> **SHORT PROBLEM**: Without the images, write out the whole listing exactly.
-=-=-=-=-
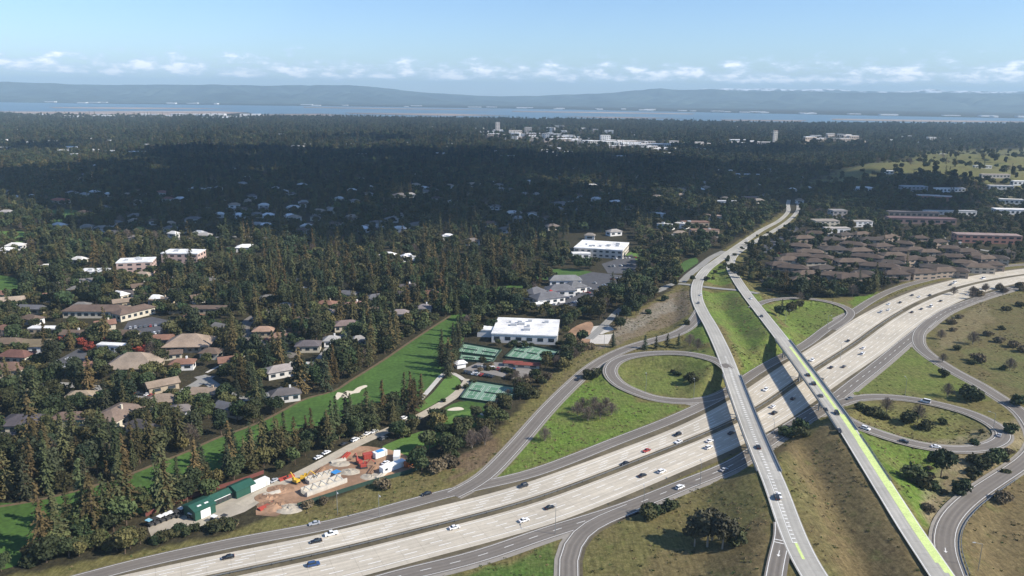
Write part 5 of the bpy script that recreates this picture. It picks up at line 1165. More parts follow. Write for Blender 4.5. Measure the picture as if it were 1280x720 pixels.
# --- maintenance sheds and the building site
M['greenroof'] = mat('dark_green_sheet_metal', (.025, .085, .06), .5, scale=.5, amp=.12)
def line_rz(a, b): p, q = P(*a), P(*b); return math.atan2(q[1]-p[1], q[0]-p[0])
ry = line_rz((237, 648), (300, 620))
def shed(px, py, w_, d_, h, label, doorw=0, skylights=0, rz=ry, name='shed', openfront=False):
    p = P(px, py, 0); root = thing(name, (p[0], p[1], .1), label, 'shed', None, rz); w_ *= .85; d_ *= .85; h *= .75; X, Y = w_/2, d_/2
    g_ = MB().box(-X, X, -Y, Y, 0, h); g_.build('wall', M['greenroof'], root)
    r = MB().add([(-X-.3, -Y-.4, h-.1), (X+.3, -Y-.4, h-.1), (X+.3, Y+.4, h-.1), (-X-.3, Y+.4, h-.1), (-X-.3, 0, h+1.2), (X+.3, 0, h+1.2), (-X-.3, -Y-.4, h+.06), (X+.3, -Y-.4, h+.06), (X+.3, Y+.4, h+.06), (-X-.3, Y+.4, h+.06)], [(0, 3, 2, 1), (0, 1, 7, 6), (2, 3, 9, 8), (6, 7, 5, 4), (8, 9, 4, 5), (0, 6, 4, 9, 3), (1, 2, 8, 5, 7)]).build('roof', M['greenroof'], root)
    for k in range(skylights): MB().box(-X*.5+k*X*.7, -X*.5+k*X*.7+1.4, -Y*.62, -Y*.35, h+.35, h+.75).build('skylight', M['white'], r)
    if doorw: MB().box(-doorw/2, doorw/2, -Y-.12, -Y+.1, 0, h*.85).build('garage_door', M['white'], root)
    if openfront:
        for k in range(6): MB().box(-X+.6+k*(w_-1.2)/6, -X+.4+(k+1)*(w_-1.2)/6, -Y-.1, -Y+.1, .2, h*.75).build('dark_bay_panel', M['dark'], root)  # solid dark panels on the closed wall; the bays' inner shade is their colour
        MB().box(-X, X*.5, -Y-.16, -Y+.02, h*.78, h*.95).build('fascia', M['white'], root)
    return root
shed(250, 642, 9, 8.5, 4.6, 'dark green gabled garage with a white roller door and two skylights', 3.6, 2)
shed(275, 626, 14, 4.5, 3.2, 'long low dark green shed with open bays between the two green garages', openfront=True)
shed(302, 616, 9, 6.5, 4.0, 'dark green shed beside the white container at the building site', 0, 0, openfront=False)
M['redfence'] = mat('dull_red_fence', (.16, .055, .045), .8, noise=False); M['orange'] = mat('orange_steel', (.55, .16, .05), .5, noise=False); M['redsteel'] = mat('red_steel', (.38, .07, .05), .5, noise=False); M['bluetarp'] = mat('blue_tarpaulin', (.05, .25, .55), .6, noise=False); M['yellow'] = mat('yellow_machine_paint', (.62, .38, .04), .45, noise=False); M['fresh'] = mat('fresh_pale_concrete', (.52, .48, .41), .85, scale=.6, amp=.25)
def container(px, py, L, w_, h, m, label, rz=ry, win=0, name='container', z=.12):
    p = P(px, py, 0); root = thing(name, (p[0], p[1], z), label, name.split('_')[-1], None, rz); X, Y = L/2, w_/2
    b = MB().box(-X, X, -Y, Y, .15, h)
    for k in range(int(L/.9)): b.box(-X+.3+k*.9, -X+.62+k*.9, -Y-.06, -Y-.001, .3, h-.2)
    b.build('body', m, root); MB().box(-X-.05, X+.05, -Y-.08, Y+.05, h+.003, h+.12).build('roof', M['white'] if m is M['white'] else m, root)
    for k in range(win): MB().box(-X+1.5+k*(L-3)/max(1, win-1)-.5, -X+1.5+k*(L-3)/max(1, win-1)+.5, -Y-.12, -Y-.05, 1.3, 2.1).build('window', M['glass'], root)
    MB().box(X*.6, X*.6+.9, -Y-.13, -Y-.05, .2, 2.2).build('door', M['trim'], root)
    return root
container(323, 610, 8, 2.8, 2.6, M['white'], 'white container at the right end of the green sheds')
rs_ = line_rz((477, 588), (504, 578))
container(491, 587, 10.5, 2.6, 2.4, M['white'], 'long white site office trailer with two windows', rs_, 2, 'trailer')
container(496, 574, 6, 2.4, 2.3, M['white'], 'shorter white trailer behind the long site office', rs_+.9, 1, 'trailer')
container(475, 571, 5.5, 2.4, 2.4, M['white'], 'white container with blue sheeting behind the pickup truck', rs_, 0)
container(461, 573, 4.5, 2.2, 2.1, M['redsteel'], 'dull red container among the site machines', rs_-.3)
container(511, 582, 4.6, 2.2, 2.2, M['orange'], 'orange container at the right end of the site office trailer', rs_)
p = P(475, 571); t = MB().box(-1.6, 1.4, -1.1, .9, 0, .1).build('tarpaulin', M['bluetarp'], None, (p[0], p[1], 2.7), rs_); tag(t, 'pale blue tarpaulin lying on the white container', 'tarpaulin')
# culvert walls under construction
def culvert(a, b, label, wd=3.6, h=3.0):
    p, q = P(*a), P(*b); L = np.linalg.norm(q-p); rz = math.atan2(q[1]-p[1], q[0]-p[0]); c = (p+q)/2
    r = thing('concrete_culvert', (c[0], c[1], .1), label, 'concrete channel', None, rz); X = L/2
    MB().box(-X, X, -wd/2, wd/2, 0, .3).build('base_slab', M['fresh'], r)
    for s in (-1, 1):
        MB().box(-X, X, s*wd/2-.22, s*wd/2+.22, .3, h).build('side_wall', M['fresh'], r)
    for k in range(8):
        y_ = -wd/2+.3+k*(wd-.6)/7; MB().box(-X-.18, -X-.02, y_-.14, y_+.14, .05, h-.1).build('formwork_rib', M['fresh'], r)
    for k in range(5): x_ = -X+L*(k+.5)/5; MB().box(x_-.14, x_+.14, -wd/2-.02, wd/2+.02, h+.003, h+.25).build('cross_beam', M['trim'], r)
    return r
culvert((380, 619), (430, 601), 'front pale concrete channel with ribbed formwork at its end, in the building site', 4.4, 1.9)
culvert((384, 604), (418, 593), 'rear pale concrete channel in the building site, behind the ribbed one', 3.2, 1.6)
p = P(420, 596); t = MB().box(-1.5, 1.5, -1.3, 1.3, 0, .12).build('tarpaulin', M['bluetarp'], None, (p[0], p[1], 2.0), ry); tag(t, 'bright blue tarpaulin at the end of the concrete channels', 'tarpaulin')
def excavator(px, py, rz, m, label):
    p = P(px, py, 0); r = thing('excavator', (p[0], p[1], .12), label, 'excavator', None, rz); r.scale = (.72,)*3
    for s in (-1, 1):
        MB().box(-1.9, 1.9, s*1.1-.3, s*1.1+.3, .1, .9, taper=.12).build('track', M['dark'], r)
    MB().box(-1.9, 1.3, -1.3, 1.3, 1.0, 2.2, taper=.1).build('body', m, r)
    c_ = MB().box(.1, 1.6, .2, 1.2, 2.2, 3.3, taper=.12).build('cab', m, r); MB().box(.35, 1.66, .34, 1.06, 2.45, 3.05).build('window', M['glass'], c_)
    MB().tube((1.0, -.2, 1.8), (3.6, -.2, 4.9), .32, .26, 6).build('boom', m, r); MB().tube((3.6, -.2, 4.9), (5.9, -.2, 2.6), .24, .18, 6).build('arm', m, r)
    MB().box(5.5, 6.5, -.7, .3, 1.5, 2.5, taper=.2).build('bucket', M['dark'], r); return r
excavator(449, 580, 2.3, M['redsteel'], 'red excavator with raised arm in the middle of the building site')
excavator(455, 585, .3, M['redsteel'], 'small red excavator just right of the raised arm')
excavator(370, 604, 2.6, M['yellow'], 'yellow excavator left of the concrete channels')
excavator(380, 600, .2, M['yellow'], 'yellow loader close to the rear concrete channel')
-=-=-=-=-
> **SOLVED EXERCISE**:
Write part 5 of the bpy script that recreates this picture. It picks up at line 1165. More parts follow. Write for Blender 4.5. Measure the picture as if it were 1280x720 pixels.
# --- maintenance sheds and the building site
M['greenroof'] = mat('dark_green_sheet_metal', (.025, .085, .06), .5, scale=.5, amp=.12)
def line_rz(a, b): p, q = P(*a), P(*b); return math.atan2(q[1]-p[1], q[0]-p[0])
ry = line_rz((237, 648), (300, 620))
def shed(px, py, w_, d_, h, label, doorw=0, skylights=0, rz=ry, name='shed', openfront=False):
    p = P(px, py, 0); root = thing(name, (p[0], p[1], .1), label, 'shed', None, rz); w_ *= .85; d_ *= .85; h *= .75; X, Y = w_/2, d_/2
    g_ = MB().box(-X, X, -Y, Y, 0, h); g_.build('wall', M['greenroof'], root)
    r = MB().add([(-X-.3, -Y-.4, h-.1), (X+.3, -Y-.4, h-.1), (X+.3, Y+.4, h-.1), (-X-.3, Y+.4, h-.1), (-X-.3, 0, h+1.2), (X+.3, 0, h+1.2), (-X-.3, -Y-.4, h+.06), (X+.3, -Y-.4, h+.06), (X+.3, Y+.4, h+.06), (-X-.3, Y+.4, h+.06)], [(0, 3, 2, 1), (0, 1, 7, 6), (2, 3, 9, 8), (6, 7, 5, 4), (8, 9, 4, 5), (0, 6, 4, 9, 3), (1, 2, 8, 5, 7)]).build('roof', M['greenroof'], root)
    for k in range(skylights): MB().box(-X*.5+k*X*.7, -X*.5+k*X*.7+1.4, -Y*.62, -Y*.35, h+.35, h+.75).build('skylight', M['white'], r)
    if doorw: MB().box(-doorw/2, doorw/2, -Y-.12, -Y+.1, 0, h*.85).build('garage_door', M['white'], root)
    if openfront:
        for k in range(6): MB().box(-X+.6+k*(w_-1.2)/6, -X+.4+(k+1)*(w_-1.2)/6, -Y-.1, -Y+.1, .2, h*.75).build('dark_bay_panel', M['dark'], root)  # solid dark panels on the closed wall; the bays' inner shade is their colour
        MB().box(-X, X*.5, -Y-.16, -Y+.02, h*.78, h*.95).build('fascia', M['white'], root)
    return root
shed(250, 642, 9, 8.5, 4.6, 'dark green gabled garage with a white roller door and two skylights', 3.6, 2)
shed(275, 626, 14, 4.5, 3.2, 'long low dark green shed with open bays between the two green garages', openfront=True)
shed(302, 616, 9, 6.5, 4.0, 'dark green shed beside the white container at the building site', 0, 0, openfront=False)
M['redfence'] = mat('dull_red_fence', (.16, .055, .045), .8, noise=False); M['orange'] = mat('orange_steel', (.55, .16, .05), .5, noise=False); M['redsteel'] = mat('red_steel', (.38, .07, .05), .5, noise=False); M['bluetarp'] = mat('blue_tarpaulin', (.05, .25, .55), .6, noise=False); M['yellow'] = mat('yellow_machine_paint', (.62, .38, .04), .45, noise=False); M['fresh'] = mat('fresh_pale_concrete', (.52, .48, .41), .85, scale=.6, amp=.25)
def container(px, py, L, w_, h, m, label, rz=ry, win=0, name='container', z=.12):
    p = P(px, py, 0); root = thing(name, (p[0], p[1], z), label, name.split('_')[-1], None, rz); X, Y = L/2, w_/2
    b = MB().box(-X, X, -Y, Y, .15, h)
    for k in range(int(L/.9)): b.box(-X+.3+k*.9, -X+.62+k*.9, -Y-.06, -Y-.001, .3, h-.2)
    b.build('body', m, root); MB().box(-X-.05, X+.05, -Y-.08, Y+.05, h+.003, h+.12).build('roof', M['white'] if m is M['white'] else m, root)
    for k in range(win): MB().box(-X+1.5+k*(L-3)/max(1, win-1)-.5, -X+1.5+k*(L-3)/max(1, win-1)+.5, -Y-.12, -Y-.05, 1.3, 2.1).build('window', M['glass'], root)
    MB().box(X*.6, X*.6+.9, -Y-.13, -Y-.05, .2, 2.2).build('door', M['trim'], root)
    return root
container(323, 610, 8, 2.8, 2.6, M['white'], 'white container at the right end of the green sheds')
rs_ = line_rz((477, 588), (504, 578))
container(491, 587, 10.5, 2.6, 2.4, M['white'], 'long white site office trailer with two windows', rs_, 2, 'trailer')
container(496, 574, 6, 2.4, 2.3, M['white'], 'shorter white trailer behind the long site office', rs_+.9, 1, 'trailer')
container(475, 571, 5.5, 2.4, 2.4, M['white'], 'white container with blue sheeting behind the pickup truck', rs_, 0)
container(461, 573, 4.5, 2.2, 2.1, M['redsteel'], 'dull red container among the site machines', rs_-.3)
container(511, 582, 4.6, 2.2, 2.2, M['orange'], 'orange container at the right end of the site office trailer', rs_)
p = P(475, 571); t = MB().box(-1.6, 1.4, -1.1, .9, 0, .1).build('tarpaulin', M['bluetarp'], None, (p[0], p[1], 2.7), rs_); tag(t, 'pale blue tarpaulin lying on the white container', 'tarpaulin')
# culvert walls under construction
def culvert(a, b, label, wd=3.6, h=3.0):
    p, q = P(*a), P(*b); L = np.linalg.norm(q-p); rz = math.atan2(q[1]-p[1], q[0]-p[0]); c = (p+q)/2
    r = thing('concrete_culvert', (c[0], c[1], .1), label, 'concrete channel', None, rz); X = L/2
    MB().box(-X, X, -wd/2, wd/2, 0, .3).build('base_slab', M['fresh'], r)
    for s in (-1, 1):
        MB().box(-X, X, s*wd/2-.22, s*wd/2+.22, .3, h).build('side_wall', M['fresh'], r)
    for k in range(8):
        y_ = -wd/2+.3+k*(wd-.6)/7; MB().box(-X-.18, -X-.02, y_-.14, y_+.14, .05, h-.1).build('formwork_rib', M['fresh'], r)
    for k in range(5): x_ = -X+L*(k+.5)/5; MB().box(x_-.14, x_+.14, -wd/2-.02, wd/2+.02, h+.003, h+.25).build('cross_beam', M['trim'], r)
    return r
culvert((380, 619), (430, 601), 'front pale concrete channel with ribbed formwork at its end, in the building site', 4.4, 1.9)
culvert((384, 604), (418, 593), 'rear pale concrete channel in the building site, behind the ribbed one', 3.2, 1.6)
p = P(420, 596); t = MB().box(-1.5, 1.5, -1.3, 1.3, 0, .12).build('tarpaulin', M['bluetarp'], None, (p[0], p[1], 2.0), ry); tag(t, 'bright blue tarpaulin at the end of the concrete channels', 'tarpaulin')
def excavator(px, py, rz, m, label):
    p = P(px, py, 0); r = thing('excavator', (p[0], p[1], .12), label, 'excavator', None, rz); r.scale = (.72,)*3
    for s in (-1, 1):
        MB().box(-1.9, 1.9, s*1.1-.3, s*1.1+.3, .1, .9, taper=.12).build('track', M['dark'], r)
    MB().box(-1.9, 1.3, -1.3, 1.3, 1.0, 2.2, taper=.1).build('body', m, r)
    c_ = MB().box(.1, 1.6, .2, 1.2, 2.2, 3.3, taper=.12).build('cab', m, r); MB().box(.35, 1.66, .34, 1.06, 2.45, 3.05).build('window', M['glass'], c_)
    MB().tube((1.0, -.2, 1.8), (3.6, -.2, 4.9), .32, .26, 6).build('boom', m, r); MB().tube((3.6, -.2, 4.9), (5.9, -.2, 2.6), .24, .18, 6).build('arm', m, r)
    MB().box(5.5, 6.5, -.7, .3, 1.5, 2.5, taper=.2).build('bucket', M['dark'], r); return r
excavator(449, 580, 2.3, M['redsteel'], 'red excavator with raised arm in the middle of the building site')
excavator(455, 585, .3, M['redsteel'], 'small red excavator just right of the raised arm')
excavator(370, 604, 2.6, M['yellow'], 'yellow excavator left of the concrete channels')
excavator(380, 600, .2, M['yellow'], 'yellow loader close to the rear concrete channel')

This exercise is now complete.